Exhibit 10(iii)
16. | Duration, Interpretation, Amendment and Termination |
No benefit shall be granted more than ten years after the date of adoption of this Plan; provided, however, that the terms and conditions applicable to any benefit granted within such period may thereafter be amended or modified by mutual agreement between the Company and the participant or such other person as may then have an interest therein. Without the prior approval of the Company’s shareholders, the Company will not effect a “repricing” (as defined below) of any stock options or other benefits granted under the terms of this Plan. For purposes of the immediately preceding sentence, a “repricing” shall be deemed to mean any of the following actions or any other action having the same effect: (a) the lowering of the purchase price of an option or other benefit after it is granted; (b) the canceling of an option or other benefit in exchange for another option or benefit at a time when the purchase price of the cancelled option or benefit exceeds the fair market value of the underlying stock (unless the cancellation and exchange occurs in connection with a merger, acquisition, spin-off or other similar corporate transaction); (c) the purchase of an option or other benefit for cash or other consideration at a time when the purchase price of the purchased option or benefit exceeds the fair market value of the underlying stock (unless the purchase occurs in connection with a merger, acquisition, spin-off or other similar corporate transaction) or (d) an action that is treated as a repricing under generally accepted accounting principles. To the extent that any stock options or other benefits which may be granted within the terms of the Plan would qualify under present or future laws for tax treatment that is beneficial to a recipient, then any such beneficial treatment shall be considered within the intent, purpose and operational purview of the Plan and the discretion of the Administrator, and to the extent that any such stock options or other benefits would so qualify within the terms of the Plan, the Administrator shall have full and complete authority to grant stock options or other benefits that so qualify (including the authority to grant, simultaneously or otherwise, stock options or other benefits which do not so qualify) and to prescribe the terms and conditions (which need not be identical as among recipients) in respect to the grant or exercise of any such stock option or other benefits under the Plan.

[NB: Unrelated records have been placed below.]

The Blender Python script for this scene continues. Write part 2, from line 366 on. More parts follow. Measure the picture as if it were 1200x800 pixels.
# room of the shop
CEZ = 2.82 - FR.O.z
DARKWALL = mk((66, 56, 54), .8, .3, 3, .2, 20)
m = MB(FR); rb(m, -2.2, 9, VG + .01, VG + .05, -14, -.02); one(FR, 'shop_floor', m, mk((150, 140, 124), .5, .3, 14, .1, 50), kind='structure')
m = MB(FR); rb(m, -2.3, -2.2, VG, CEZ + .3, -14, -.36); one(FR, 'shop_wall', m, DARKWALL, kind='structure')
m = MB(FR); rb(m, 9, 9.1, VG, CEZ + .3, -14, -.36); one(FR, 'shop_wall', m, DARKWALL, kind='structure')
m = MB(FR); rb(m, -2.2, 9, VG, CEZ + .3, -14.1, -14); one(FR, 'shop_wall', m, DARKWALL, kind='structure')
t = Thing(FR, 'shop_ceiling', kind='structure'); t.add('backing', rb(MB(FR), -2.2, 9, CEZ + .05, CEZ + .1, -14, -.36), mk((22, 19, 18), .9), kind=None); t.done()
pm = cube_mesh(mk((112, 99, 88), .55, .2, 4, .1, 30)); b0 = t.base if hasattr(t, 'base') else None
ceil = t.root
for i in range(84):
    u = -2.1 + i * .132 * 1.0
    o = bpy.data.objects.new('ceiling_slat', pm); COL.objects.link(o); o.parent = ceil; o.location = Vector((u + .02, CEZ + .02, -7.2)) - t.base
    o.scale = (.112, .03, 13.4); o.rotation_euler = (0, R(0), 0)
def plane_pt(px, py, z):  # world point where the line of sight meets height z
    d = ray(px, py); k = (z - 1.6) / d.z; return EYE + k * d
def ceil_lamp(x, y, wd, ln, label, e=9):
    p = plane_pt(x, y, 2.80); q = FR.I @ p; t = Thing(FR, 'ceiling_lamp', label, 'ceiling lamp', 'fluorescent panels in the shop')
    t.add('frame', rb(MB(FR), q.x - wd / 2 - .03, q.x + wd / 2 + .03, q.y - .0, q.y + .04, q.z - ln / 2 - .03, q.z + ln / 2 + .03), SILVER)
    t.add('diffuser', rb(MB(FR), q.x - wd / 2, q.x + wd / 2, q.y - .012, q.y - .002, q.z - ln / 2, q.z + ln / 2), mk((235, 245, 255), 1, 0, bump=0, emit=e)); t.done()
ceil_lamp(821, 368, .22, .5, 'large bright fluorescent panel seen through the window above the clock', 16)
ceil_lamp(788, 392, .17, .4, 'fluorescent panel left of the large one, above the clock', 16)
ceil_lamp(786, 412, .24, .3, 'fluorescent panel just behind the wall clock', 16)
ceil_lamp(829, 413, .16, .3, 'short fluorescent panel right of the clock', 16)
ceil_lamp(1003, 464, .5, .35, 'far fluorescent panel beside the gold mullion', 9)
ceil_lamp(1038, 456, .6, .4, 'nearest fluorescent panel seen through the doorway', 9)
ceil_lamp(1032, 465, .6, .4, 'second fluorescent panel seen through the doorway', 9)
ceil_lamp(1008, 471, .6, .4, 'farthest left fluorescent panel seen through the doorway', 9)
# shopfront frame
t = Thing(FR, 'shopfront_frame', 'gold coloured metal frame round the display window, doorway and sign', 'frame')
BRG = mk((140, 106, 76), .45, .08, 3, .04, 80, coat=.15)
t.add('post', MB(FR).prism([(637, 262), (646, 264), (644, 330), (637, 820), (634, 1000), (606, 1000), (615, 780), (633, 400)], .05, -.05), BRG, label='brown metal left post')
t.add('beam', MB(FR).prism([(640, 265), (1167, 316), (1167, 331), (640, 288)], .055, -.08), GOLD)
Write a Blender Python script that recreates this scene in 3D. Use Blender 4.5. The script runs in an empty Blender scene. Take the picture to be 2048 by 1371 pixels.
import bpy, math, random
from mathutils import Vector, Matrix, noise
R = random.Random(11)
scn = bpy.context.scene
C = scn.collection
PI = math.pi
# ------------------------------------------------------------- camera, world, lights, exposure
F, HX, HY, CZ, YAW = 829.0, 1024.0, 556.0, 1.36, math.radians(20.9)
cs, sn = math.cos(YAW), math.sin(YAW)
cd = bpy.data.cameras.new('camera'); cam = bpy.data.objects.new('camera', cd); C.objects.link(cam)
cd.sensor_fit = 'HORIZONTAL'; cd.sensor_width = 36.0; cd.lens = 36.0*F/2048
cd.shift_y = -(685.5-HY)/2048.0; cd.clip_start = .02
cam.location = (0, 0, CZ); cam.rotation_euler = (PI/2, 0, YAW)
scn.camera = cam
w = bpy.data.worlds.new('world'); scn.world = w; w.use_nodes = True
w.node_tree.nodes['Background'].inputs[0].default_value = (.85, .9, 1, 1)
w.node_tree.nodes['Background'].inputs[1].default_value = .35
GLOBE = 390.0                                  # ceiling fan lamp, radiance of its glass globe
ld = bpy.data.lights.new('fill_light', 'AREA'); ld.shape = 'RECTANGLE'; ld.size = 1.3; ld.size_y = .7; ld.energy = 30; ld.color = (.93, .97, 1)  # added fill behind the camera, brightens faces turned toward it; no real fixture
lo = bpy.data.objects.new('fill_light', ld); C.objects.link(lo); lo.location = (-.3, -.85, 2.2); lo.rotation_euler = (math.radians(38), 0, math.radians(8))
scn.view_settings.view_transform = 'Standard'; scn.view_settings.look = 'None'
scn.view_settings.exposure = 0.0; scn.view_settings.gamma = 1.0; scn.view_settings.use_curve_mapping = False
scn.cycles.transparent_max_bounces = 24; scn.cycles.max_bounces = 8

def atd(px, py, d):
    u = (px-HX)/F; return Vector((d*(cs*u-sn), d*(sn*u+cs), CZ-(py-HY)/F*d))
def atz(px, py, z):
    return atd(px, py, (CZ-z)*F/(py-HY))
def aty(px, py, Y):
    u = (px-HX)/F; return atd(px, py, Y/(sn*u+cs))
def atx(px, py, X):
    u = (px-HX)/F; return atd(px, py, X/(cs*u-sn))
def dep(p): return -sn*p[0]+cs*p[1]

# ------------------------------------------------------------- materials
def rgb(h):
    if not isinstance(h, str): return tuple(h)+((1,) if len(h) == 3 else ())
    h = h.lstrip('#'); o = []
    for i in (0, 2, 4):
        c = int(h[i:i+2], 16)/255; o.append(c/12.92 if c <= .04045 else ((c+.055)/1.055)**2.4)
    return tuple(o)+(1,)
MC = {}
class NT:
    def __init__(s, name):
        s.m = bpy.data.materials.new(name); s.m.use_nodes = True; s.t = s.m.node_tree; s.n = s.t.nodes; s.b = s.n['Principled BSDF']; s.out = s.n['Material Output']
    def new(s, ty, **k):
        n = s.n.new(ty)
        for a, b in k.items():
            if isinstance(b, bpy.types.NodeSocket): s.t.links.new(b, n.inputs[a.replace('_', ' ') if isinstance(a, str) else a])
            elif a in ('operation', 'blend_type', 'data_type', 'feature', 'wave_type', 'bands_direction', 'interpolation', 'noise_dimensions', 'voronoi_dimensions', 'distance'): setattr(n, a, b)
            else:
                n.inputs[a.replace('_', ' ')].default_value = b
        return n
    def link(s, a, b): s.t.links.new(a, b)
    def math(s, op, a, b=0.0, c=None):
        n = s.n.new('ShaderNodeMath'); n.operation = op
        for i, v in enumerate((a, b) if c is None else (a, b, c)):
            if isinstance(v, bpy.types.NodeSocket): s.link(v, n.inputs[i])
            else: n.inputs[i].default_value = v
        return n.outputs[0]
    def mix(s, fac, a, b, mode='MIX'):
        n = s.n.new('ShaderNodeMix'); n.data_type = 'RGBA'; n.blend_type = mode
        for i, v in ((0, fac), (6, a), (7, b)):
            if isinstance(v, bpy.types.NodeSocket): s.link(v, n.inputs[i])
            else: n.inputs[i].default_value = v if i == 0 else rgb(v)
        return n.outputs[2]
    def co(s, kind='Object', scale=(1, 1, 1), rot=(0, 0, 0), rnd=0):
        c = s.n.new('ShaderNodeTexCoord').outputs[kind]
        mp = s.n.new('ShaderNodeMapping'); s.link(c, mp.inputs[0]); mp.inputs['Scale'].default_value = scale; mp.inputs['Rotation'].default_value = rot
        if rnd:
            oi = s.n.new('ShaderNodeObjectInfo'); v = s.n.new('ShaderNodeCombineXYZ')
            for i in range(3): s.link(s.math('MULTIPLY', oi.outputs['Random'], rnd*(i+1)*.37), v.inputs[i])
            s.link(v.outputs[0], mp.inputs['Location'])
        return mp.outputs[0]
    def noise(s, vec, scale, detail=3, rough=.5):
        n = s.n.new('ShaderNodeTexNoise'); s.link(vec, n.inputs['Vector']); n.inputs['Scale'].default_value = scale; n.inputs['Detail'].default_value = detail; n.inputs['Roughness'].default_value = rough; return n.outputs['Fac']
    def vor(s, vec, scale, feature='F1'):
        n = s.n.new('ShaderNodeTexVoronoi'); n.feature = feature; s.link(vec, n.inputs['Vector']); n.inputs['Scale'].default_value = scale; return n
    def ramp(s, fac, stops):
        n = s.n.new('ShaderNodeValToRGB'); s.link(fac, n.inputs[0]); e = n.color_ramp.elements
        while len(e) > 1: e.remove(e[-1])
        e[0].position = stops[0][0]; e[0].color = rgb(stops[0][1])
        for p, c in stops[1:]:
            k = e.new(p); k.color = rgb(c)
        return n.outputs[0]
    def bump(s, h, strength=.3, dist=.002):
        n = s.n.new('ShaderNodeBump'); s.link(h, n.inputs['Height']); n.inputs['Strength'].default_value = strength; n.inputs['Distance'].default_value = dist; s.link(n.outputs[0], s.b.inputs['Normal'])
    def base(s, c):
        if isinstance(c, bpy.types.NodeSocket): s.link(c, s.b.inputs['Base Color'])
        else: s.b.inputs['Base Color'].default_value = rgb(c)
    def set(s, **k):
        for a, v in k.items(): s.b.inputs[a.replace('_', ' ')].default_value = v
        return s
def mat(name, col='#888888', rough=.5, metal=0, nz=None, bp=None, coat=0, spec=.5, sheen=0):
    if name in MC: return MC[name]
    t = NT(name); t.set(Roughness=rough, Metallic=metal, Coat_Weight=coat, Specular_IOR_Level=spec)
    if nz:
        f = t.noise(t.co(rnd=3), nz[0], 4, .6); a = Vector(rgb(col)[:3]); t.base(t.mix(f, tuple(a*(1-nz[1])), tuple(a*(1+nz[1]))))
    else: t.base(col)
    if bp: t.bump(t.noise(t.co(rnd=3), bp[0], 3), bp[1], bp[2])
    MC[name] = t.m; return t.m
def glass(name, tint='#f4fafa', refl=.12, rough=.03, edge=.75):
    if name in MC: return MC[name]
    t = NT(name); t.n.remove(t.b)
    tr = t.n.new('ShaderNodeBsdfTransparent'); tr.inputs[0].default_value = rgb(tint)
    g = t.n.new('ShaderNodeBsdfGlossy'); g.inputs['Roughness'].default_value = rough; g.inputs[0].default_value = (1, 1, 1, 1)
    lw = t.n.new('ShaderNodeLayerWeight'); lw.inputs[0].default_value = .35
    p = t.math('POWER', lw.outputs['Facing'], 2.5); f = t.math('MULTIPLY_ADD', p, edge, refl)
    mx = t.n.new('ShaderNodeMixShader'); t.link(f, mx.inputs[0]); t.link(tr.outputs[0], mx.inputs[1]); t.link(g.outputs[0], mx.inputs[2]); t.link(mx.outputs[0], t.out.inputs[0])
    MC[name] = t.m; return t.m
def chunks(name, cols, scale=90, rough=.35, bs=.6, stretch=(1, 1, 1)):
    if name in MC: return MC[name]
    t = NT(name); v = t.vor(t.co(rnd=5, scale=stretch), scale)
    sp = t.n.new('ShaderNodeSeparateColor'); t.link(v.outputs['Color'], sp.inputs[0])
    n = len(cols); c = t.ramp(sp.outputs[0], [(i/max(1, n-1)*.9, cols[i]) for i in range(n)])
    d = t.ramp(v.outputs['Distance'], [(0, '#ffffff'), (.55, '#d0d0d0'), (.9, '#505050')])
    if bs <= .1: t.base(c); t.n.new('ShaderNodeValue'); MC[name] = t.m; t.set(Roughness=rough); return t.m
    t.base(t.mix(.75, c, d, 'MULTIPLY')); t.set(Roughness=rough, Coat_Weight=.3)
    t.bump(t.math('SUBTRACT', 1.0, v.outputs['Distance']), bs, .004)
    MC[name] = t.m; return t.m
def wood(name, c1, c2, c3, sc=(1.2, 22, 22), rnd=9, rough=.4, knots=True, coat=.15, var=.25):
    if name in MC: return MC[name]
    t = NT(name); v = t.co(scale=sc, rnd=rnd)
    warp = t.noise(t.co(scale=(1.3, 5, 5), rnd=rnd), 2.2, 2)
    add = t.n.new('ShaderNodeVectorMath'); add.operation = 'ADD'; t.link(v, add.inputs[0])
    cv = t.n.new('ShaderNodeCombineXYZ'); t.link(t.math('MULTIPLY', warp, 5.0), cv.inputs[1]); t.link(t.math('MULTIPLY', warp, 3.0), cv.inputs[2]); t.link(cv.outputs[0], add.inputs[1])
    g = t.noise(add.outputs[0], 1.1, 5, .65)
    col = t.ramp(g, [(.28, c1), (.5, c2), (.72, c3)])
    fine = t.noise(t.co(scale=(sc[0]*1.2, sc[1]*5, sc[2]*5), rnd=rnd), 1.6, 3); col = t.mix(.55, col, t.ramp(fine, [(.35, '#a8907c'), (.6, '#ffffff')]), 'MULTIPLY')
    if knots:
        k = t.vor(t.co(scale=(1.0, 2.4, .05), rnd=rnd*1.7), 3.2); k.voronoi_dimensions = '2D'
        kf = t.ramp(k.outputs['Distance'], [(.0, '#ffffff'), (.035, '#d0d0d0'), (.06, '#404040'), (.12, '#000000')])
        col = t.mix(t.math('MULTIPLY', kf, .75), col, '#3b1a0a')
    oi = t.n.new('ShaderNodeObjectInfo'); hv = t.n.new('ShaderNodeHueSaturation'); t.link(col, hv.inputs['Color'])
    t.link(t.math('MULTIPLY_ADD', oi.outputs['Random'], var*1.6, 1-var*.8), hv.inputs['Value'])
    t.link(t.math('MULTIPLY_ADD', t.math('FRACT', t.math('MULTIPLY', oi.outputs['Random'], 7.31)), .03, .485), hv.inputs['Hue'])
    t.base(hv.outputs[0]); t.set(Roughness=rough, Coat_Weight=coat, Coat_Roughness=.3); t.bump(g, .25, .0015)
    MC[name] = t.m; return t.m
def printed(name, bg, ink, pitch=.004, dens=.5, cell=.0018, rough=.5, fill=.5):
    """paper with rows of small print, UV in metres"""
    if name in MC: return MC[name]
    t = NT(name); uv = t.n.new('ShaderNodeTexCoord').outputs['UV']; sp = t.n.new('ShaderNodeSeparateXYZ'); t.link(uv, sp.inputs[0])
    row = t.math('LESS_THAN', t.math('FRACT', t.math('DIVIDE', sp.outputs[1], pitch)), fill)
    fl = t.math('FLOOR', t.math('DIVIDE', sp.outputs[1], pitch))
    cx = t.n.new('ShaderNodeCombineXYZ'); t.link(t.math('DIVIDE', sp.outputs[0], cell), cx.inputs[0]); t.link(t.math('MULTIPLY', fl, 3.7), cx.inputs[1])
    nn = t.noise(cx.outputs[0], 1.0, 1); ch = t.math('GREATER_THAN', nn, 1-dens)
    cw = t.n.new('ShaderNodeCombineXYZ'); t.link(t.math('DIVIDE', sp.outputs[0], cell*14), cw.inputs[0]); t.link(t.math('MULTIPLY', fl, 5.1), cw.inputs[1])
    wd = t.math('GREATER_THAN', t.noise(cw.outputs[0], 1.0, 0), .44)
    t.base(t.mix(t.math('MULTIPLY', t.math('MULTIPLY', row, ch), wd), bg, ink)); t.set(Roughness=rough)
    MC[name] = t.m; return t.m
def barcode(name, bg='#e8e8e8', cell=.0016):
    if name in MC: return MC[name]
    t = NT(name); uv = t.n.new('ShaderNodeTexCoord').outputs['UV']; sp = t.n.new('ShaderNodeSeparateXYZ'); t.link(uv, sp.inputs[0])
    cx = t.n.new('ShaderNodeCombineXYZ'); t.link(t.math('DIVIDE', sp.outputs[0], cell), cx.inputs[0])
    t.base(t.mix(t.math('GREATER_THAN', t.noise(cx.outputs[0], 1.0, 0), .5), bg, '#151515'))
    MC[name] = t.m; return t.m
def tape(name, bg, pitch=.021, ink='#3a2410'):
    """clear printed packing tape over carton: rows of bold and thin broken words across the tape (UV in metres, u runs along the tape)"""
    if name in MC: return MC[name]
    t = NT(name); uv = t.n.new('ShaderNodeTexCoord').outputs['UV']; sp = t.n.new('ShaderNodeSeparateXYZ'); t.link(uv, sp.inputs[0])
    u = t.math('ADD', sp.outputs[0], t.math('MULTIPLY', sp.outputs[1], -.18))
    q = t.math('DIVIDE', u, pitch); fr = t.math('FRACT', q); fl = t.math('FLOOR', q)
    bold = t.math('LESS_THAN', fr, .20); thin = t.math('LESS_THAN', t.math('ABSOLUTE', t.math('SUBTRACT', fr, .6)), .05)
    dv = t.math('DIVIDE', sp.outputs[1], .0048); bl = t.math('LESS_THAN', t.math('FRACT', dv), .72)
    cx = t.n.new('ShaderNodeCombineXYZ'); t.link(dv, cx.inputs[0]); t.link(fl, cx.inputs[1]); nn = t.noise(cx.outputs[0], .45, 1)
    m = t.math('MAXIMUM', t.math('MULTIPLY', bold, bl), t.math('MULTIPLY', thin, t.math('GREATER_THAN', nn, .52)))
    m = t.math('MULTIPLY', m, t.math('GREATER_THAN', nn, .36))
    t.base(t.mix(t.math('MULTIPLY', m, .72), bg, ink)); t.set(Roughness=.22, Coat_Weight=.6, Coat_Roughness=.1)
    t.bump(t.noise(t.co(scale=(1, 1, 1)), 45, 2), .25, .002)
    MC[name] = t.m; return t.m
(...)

The Board of Directors may amend the Plan from time to time or terminate the Plan at any time. However, no action authorized by this paragraph shall reduce the amount of any existing benefit or change the terms and conditions thereof without the participant’s consent. No amendment of the Plan shall, without approval of the stockholders of the Company, (a) increase the total number of shares which may be issued under the Plan or increase the amount or type of benefits that may be granted under the Plan; or (b) modify the requirements as to eligibility for benefits under the Plan.
This Plan shall be interpreted in accordance with the laws of the State of Missouri.